Launched as a joke by Internet entrepreneurs Maxime Valette, 20, and Guillaume Passaglia, 27, the original French site draws some 200,000 visitors a day and the "VDM" acronym has become part of teen jargon.
It has spawned a spin-off book and tie-ups with a French radio station that broadcasts daily nuggets gleaned on the site, and a gossip website that tracks celebrity wardrobe malfunctions and so on in a "VDM" section.
But its founders were unprepared for their runaway success in the English-speaking world, where FMyLife.com ranks in the 100 most visited sites and has generated a huge Internet buzz in the United States.
"The English version took off so fast we are having trouble keeping up," said Passaglia, a computer scientist from Reims, a provincial town in French Champagne country.

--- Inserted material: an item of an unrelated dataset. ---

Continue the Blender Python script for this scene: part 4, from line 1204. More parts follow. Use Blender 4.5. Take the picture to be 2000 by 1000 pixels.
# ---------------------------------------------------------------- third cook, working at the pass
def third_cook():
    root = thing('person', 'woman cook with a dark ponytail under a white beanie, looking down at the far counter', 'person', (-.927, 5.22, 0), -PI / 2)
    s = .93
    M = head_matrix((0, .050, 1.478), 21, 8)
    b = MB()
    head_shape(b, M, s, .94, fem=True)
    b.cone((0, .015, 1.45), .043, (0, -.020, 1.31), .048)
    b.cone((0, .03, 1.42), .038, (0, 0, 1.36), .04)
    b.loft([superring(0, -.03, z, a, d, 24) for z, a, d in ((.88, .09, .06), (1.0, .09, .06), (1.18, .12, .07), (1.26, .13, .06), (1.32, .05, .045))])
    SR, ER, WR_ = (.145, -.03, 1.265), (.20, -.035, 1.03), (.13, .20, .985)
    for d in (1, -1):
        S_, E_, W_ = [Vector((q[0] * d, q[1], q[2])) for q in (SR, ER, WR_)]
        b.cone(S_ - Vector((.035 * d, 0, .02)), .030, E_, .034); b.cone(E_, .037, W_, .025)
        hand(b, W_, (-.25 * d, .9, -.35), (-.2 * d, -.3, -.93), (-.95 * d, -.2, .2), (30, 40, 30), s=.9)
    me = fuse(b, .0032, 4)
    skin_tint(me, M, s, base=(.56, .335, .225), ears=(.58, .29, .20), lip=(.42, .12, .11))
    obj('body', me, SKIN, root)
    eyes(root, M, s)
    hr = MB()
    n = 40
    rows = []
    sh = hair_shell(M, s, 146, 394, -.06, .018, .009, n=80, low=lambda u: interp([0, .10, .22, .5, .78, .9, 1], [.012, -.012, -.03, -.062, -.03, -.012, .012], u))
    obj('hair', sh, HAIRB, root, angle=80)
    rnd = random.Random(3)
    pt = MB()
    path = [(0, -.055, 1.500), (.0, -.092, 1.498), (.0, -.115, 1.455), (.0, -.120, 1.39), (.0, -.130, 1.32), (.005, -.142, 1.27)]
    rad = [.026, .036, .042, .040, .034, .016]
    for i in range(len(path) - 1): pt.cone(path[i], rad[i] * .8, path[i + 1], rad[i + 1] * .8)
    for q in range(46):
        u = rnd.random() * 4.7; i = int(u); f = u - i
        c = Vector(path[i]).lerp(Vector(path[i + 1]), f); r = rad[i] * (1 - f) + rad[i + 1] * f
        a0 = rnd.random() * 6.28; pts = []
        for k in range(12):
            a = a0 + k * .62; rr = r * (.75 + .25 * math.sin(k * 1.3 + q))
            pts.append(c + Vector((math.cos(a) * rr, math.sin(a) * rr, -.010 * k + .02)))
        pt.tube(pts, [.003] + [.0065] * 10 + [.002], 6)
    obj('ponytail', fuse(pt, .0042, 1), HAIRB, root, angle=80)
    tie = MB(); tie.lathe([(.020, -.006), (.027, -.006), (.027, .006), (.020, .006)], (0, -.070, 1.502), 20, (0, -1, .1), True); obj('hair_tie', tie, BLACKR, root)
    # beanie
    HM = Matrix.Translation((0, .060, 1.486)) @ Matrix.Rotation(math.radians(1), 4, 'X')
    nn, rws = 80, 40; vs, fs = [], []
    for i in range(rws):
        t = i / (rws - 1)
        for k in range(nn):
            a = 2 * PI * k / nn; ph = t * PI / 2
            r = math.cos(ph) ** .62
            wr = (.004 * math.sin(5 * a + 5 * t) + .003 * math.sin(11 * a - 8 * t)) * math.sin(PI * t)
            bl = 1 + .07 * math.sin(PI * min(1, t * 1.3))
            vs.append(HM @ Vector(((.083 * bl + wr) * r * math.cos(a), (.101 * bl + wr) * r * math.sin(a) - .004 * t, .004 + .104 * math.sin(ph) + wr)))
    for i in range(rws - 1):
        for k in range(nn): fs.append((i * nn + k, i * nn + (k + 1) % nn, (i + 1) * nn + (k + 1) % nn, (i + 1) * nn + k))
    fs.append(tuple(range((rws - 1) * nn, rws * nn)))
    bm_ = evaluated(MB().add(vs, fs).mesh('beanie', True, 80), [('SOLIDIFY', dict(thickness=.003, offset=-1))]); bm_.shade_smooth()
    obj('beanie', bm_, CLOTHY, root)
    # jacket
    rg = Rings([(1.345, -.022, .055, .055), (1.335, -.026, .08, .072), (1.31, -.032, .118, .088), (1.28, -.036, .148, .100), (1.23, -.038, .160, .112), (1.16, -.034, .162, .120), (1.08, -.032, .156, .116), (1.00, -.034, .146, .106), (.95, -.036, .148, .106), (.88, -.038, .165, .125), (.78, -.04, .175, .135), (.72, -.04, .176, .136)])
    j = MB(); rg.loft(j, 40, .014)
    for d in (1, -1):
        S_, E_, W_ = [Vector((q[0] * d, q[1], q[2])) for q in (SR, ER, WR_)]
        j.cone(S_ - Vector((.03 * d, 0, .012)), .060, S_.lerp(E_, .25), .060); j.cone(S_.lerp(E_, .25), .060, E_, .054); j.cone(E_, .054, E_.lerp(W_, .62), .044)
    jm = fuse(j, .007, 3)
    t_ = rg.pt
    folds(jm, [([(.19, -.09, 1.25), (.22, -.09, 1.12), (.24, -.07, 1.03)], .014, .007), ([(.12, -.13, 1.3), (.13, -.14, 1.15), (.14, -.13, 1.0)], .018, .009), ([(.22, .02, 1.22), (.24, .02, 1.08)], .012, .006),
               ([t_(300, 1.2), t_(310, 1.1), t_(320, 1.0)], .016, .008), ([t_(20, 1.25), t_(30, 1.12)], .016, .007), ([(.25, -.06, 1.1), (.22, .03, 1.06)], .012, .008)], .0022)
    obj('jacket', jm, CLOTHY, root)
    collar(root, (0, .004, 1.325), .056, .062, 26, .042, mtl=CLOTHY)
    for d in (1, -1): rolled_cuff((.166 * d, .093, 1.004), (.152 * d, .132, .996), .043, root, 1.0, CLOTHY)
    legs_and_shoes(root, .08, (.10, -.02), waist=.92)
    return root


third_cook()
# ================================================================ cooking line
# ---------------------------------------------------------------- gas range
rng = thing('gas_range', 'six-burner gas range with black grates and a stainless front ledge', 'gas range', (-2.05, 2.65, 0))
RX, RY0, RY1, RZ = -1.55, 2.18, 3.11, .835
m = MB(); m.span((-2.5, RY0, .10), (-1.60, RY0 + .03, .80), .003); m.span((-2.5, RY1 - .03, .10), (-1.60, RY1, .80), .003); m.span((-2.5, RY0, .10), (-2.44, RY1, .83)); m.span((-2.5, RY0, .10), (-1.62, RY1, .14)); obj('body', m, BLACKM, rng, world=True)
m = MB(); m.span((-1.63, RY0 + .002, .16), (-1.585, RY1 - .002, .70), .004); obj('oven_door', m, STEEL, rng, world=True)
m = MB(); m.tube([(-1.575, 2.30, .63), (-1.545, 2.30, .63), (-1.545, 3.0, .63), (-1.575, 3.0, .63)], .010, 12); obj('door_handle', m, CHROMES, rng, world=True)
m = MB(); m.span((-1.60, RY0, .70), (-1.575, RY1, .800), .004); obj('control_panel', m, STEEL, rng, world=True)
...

While the tone is jovial, the concept of the "serial loser" battered by the travails of daily life is in sync with the changing mood in Europe and across the Atlantic, hit by waves of belt-tightening and soaring unemployment.
"We don't get people talking about the economic crisis -- but it seems to have helped that it launched in this climate. The site definitely seems to answer a need for people to come together, perhaps because of the downturn.
"And we've received tonnes of emails from people saying how much better the site makes them feel. It turns out people all over the world share the same small miseries, and huge moments of embarrassment."
Three full time staff, Passaglia, Valette and their 49-year-old associate Didier Guedj, work up to 16 hours a day to select new posts.
"We also get a lot of help from friends, especially for the US site," said Passaglia, whose team lets through about one percent of the 10,000 English submissions it receives daily.
"Our editorial line is that a story has to be funny, to be published for the first time, and to have universal appeal."
Despite their mass appeal, both sites are still at cottage-industry stage in financial terms.
Both funded by advertising, the French site turns a profit of "a few thousand euros" after staff and operating costs, but the burgeoning US version is still a loss-leader.
"We may have hundreds of thousands of visitors but that doesn't mean we have hundreds of thousands of dollars," said Passaglia.
"US advertisers are still wary because the site is so transgressive. I'm sure we'll break even eventually -- but we want to be careful not to assault users with tonnes of adverts either."
"The main thing is we want the site to last, to keep on being fun to develop and to read."
With a US book deal in the tubes, and plans for new versions in Spanish, Russian and German, however, the site's young founders claim to receive daily calls offering to buy them out.
"But we never take them up," Passaglia said. "VDM is our idea and we want to keep on growing it. It's a concept that travels well."